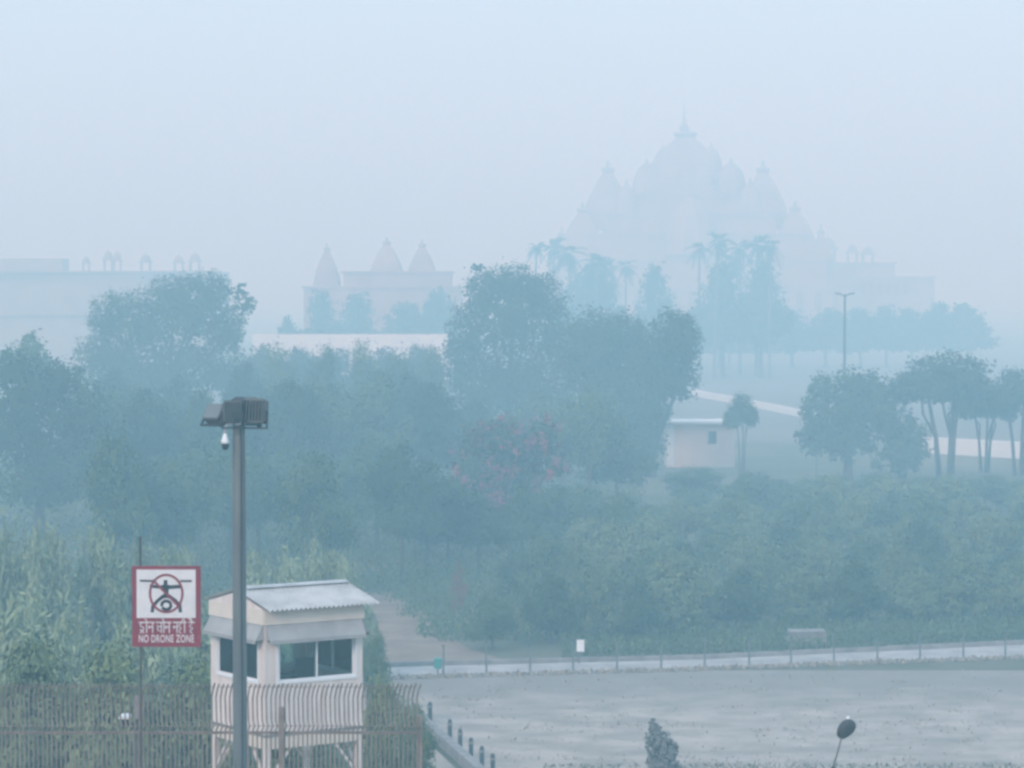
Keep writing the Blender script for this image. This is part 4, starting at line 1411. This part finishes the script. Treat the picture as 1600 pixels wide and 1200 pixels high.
mb.lathe([(.16, -.10), (.17, .02), (.13, .12), (.06, .17)], (0, 0, mz(636)), 16)
mb.build('head_frame', M['dark'], mast)
def flood(px, py, w, h, dpt, yaw, tilt, yoff, front_m='housing'):
    """a floodlight: finned back, glass front, yoke"""
    o = Matrix.Translation(((px - 375) * s, yoff, mz(py))) @ Matrix.Rotation(yaw, 4, 'Z') @ Matrix.Rotation(tilt, 4, 'X')
    mb = MB(); mb.m = o
    mb.prism([(-w / 2, -h / 2 + .03), (-w / 2 + .03, -h / 2), (w / 2 - .03, -h / 2), (w / 2, -h / 2 + .03), (w / 2, h / 2 - .03), (w / 2 - .03, h / 2), (-w / 2 + .03, h / 2), (-w / 2, h / 2 - .03)], -dpt / 2, dpt / 2)
    n = 7
    for i in range(n):
        mb.box((-w / 2 + w * (i + .5) / n, -dpt / 2 - .035, 0), (.014, .07, h * .82))
    f = mb.build('floodlight', M['housing'], mast)
    mb = MB(); mb.m = o
    mb.box((0, dpt / 2 + .006, 0), (w * .88, .012, h * .86))
    mb.build('lens', M['lampglass'], f)
    mb = MB(); mb.m = o
    mb.bar((-w / 2 - .015, 0, 0), (-w / 2 - .015, .02, -h / 2 - .08), .03)
    mb.bar((w / 2 + .015, 0, 0), (w / 2 + .015, .02, -h / 2 - .08), .03)
    mb.bar((-w / 2 - .03, .02, -h / 2 - .08), (w / 2 + .03, .02, -h / 2 - .08), .03)
    mb.build('yoke', M['dark'], f)
flood(366, 643, .30, .36, .16, R(12), R(-14), -.22)
flood(402, 642, .38, .40, .16, R(-16), R(-10), -.10)
flood(384, 640, .34, .38, .15, R(170), R(-18), .28)
flood(338, 647, .34, .30, .16, R(150), R(35), .02)
flood(408, 645, .24, .34, .14, R(-80), R(-12), .16)
for px, py in ((348, 663), (407, 664)):
    MB().lathe([(.01, -.05), (.04, -.03), (.05, 0), (.04, .03), (.01, .05)], ((px - 375) * s, -.05, mz(py)), 12).build('cable_gland', M['dark'], mast, True)
dc = thing('dome_camera', 'white dome security camera hanging from a bent arm on the lamp mast', 'camera', (c.x, Y - .12, zg))
MB().tube([(0, .0, mz(659)), (-.08, -.08, mz(659)), (-.17, -.09, mz(661)), (-.205, -.09, mz(666)), (-.21, -.09, mz(676))], [.028, .026, .026, .026, .024], 10).build('arm', M['white'], dc, True)
MB().box((-.0, -.03, mz(658)), (.10, .09, .11)).build('bracket', M['white'], dc)
def cz(py): return mz(py)
MB().lathe([(.022, cz(676)), (.032, cz(678)), (.05, cz(683)), (.068, cz(688)), (.072, cz(692))], (-.21, -.09, 0), 18).build('housing', M['white'], dc, True)
MB().lathe([(.060, cz(691.8)), (.062, cz(695)), (.05, cz(699)), (.03, cz(701.5)), (.005, cz(702.3))], (-.21, -.09, 0), 18).build('dome', M['black'], dc, True)

# ------------------------------------------------------------------ haze: one closed box of even air
hb = MB().box((0, 1200, 33.5), (2500, 2700, 69))
hm = bpy.data.materials.new('haze')
hm.use_nodes = True
nt = hm.node_tree
nt.nodes.remove(nt.nodes['Principled BSDF'])
pv = nt.nodes.new('ShaderNodeVolumePrincipled')
pv.inputs['Color'].default_value = (*HAZE_COLOR, 1)
pv.inputs['Density'].default_value = HAZE_DENSITY
pv.inputs['Absorption Color'].default_value = (1, 1, 1, 1)
pv.inputs['Anisotropy'].default_value = 0.0
nt.links.new(pv.outputs[0], nt.nodes['Material Output'].inputs['Volume'])
tag(hb.build('haze', hm), kind='stuff')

■ Required task ■
Return to the listing above and set it down exactly, leaving out its pictures.

■ Answer below ■
Keep writing the Blender script for this image. This is part 4, starting at line 1411. This part finishes the script. Treat the picture as 1600 pixels wide and 1200 pixels high.
mb.lathe([(.16, -.10), (.17, .02), (.13, .12), (.06, .17)], (0, 0, mz(636)), 16)
mb.build('head_frame', M['dark'], mast)
def flood(px, py, w, h, dpt, yaw, tilt, yoff, front_m='housing'):
    """a floodlight: finned back, glass front, yoke"""
    o = Matrix.Translation(((px - 375) * s, yoff, mz(py))) @ Matrix.Rotation(yaw, 4, 'Z') @ Matrix.Rotation(tilt, 4, 'X')
    mb = MB(); mb.m = o
    mb.prism([(-w / 2, -h / 2 + .03), (-w / 2 + .03, -h / 2), (w / 2 - .03, -h / 2), (w / 2, -h / 2 + .03), (w / 2, h / 2 - .03), (w / 2 - .03, h / 2), (-w / 2 + .03, h / 2), (-w / 2, h / 2 - .03)], -dpt / 2, dpt / 2)
    n = 7
    for i in range(n):
        mb.box((-w / 2 + w * (i + .5) / n, -dpt / 2 - .035, 0), (.014, .07, h * .82))
    f = mb.build('floodlight', M['housing'], mast)
    mb = MB(); mb.m = o
    mb.box((0, dpt / 2 + .006, 0), (w * .88, .012, h * .86))
    mb.build('lens', M['lampglass'], f)
    mb = MB(); mb.m = o
    mb.bar((-w / 2 - .015, 0, 0), (-w / 2 - .015, .02, -h / 2 - .08), .03)
    mb.bar((w / 2 + .015, 0, 0), (w / 2 + .015, .02, -h / 2 - .08), .03)
    mb.bar((-w / 2 - .03, .02, -h / 2 - .08), (w / 2 + .03, .02, -h / 2 - .08), .03)
    mb.build('yoke', M['dark'], f)
flood(366, 643, .30, .36, .16, R(12), R(-14), -.22)
flood(402, 642, .38, .40, .16, R(-16), R(-10), -.10)
flood(384, 640, .34, .38, .15, R(170), R(-18), .28)
flood(338, 647, .34, .30, .16, R(150), R(35), .02)
flood(408, 645, .24, .34, .14, R(-80), R(-12), .16)
for px, py in ((348, 663), (407, 664)):
    MB().lathe([(.01, -.05), (.04, -.03), (.05, 0), (.04, .03), (.01, .05)], ((px - 375) * s, -.05, mz(py)), 12).build('cable_gland', M['dark'], mast, True)
dc = thing('dome_camera', 'white dome security camera hanging from a bent arm on the lamp mast', 'camera', (c.x, Y - .12, zg))
MB().tube([(0, .0, mz(659)), (-.08, -.08, mz(659)), (-.17, -.09, mz(661)), (-.205, -.09, mz(666)), (-.21, -.09, mz(676))], [.028, .026, .026, .026, .024], 10).build('arm', M['white'], dc, True)
MB().box((-.0, -.03, mz(658)), (.10, .09, .11)).build('bracket', M['white'], dc)
def cz(py): return mz(py)
MB().lathe([(.022, cz(676)), (.032, cz(678)), (.05, cz(683)), (.068, cz(688)), (.072, cz(692))], (-.21, -.09, 0), 18).build('housing', M['white'], dc, True)
MB().lathe([(.060, cz(691.8)), (.062, cz(695)), (.05, cz(699)), (.03, cz(701.5)), (.005, cz(702.3))], (-.21, -.09, 0), 18).build('dome', M['black'], dc, True)

# ------------------------------------------------------------------ haze: one closed box of even air
hb = MB().box((0, 1200, 33.5), (2500, 2700, 69))
hm = bpy.data.materials.new('haze')
hm.use_nodes = True
nt = hm.node_tree
nt.nodes.remove(nt.nodes['Principled BSDF'])
pv = nt.nodes.new('ShaderNodeVolumePrincipled')
pv.inputs['Color'].default_value = (*HAZE_COLOR, 1)
pv.inputs['Density'].default_value = HAZE_DENSITY
pv.inputs['Absorption Color'].default_value = (1, 1, 1, 1)
pv.inputs['Anisotropy'].default_value = 0.0
nt.links.new(pv.outputs[0], nt.nodes['Material Output'].inputs['Volume'])
tag(hb.build('haze', hm), kind='stuff')